BP will leave three U.S. energy trade associations, including the main refining lobby group, the American Fuel and Petrochemical Manufacturers (AFPM), due to differences over climate policies, the UK-based oil supermajor said on Wednesday.   

BP will be withdrawing its membership from AFPM, the Western Energy Alliance (WEA), and the Western States Petroleum Association (WSPA), after finding in an in-depth review that those three associations don’t have climate policies aligned to BP’s goals and its support to the Paris Agreement.    

BP has just set an ambitious target to become a net zero company by 2050, but has drawn criticism due to the lack of specifics on how it would achieve this goal.

A week after new CEO Bernard Looney took over from Bob Dudley as BP’s boss, BP unveiled earlier this month a plan to achieve net zero carbon footprint across BP’s operations on an absolute basis by 2050 or sooner. The oil major also aims to halve the carbon intensity of the products it sells by 2050 or sooner, joining other international companies such as Shell and Equinor which also target to reduce the carbon footprint of the energy products they sell.

BP has reviewed the climate policy alignment of 30 key trade associations to which it belongs and will review the policies of the associations in which it continues to be a member in around two years’ time.

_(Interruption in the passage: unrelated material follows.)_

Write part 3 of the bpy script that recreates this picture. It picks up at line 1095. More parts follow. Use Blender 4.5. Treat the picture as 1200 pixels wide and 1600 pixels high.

“Our priority is to work to influence within trade associations, but we may publicly dissent or resign our membership if there is material misalignment on high-priority issues,” chief executive Looney said in a statement on Wednesday.

BP is not the first European supermajor to quit the main U.S. refining group AFPM. In April last year, Royal Dutch Shell said it would leave the association because of ‘material misalignment’ in climate-related positions, becoming the first major oil and gas group to quit the refining lobby over climate policy disagreements.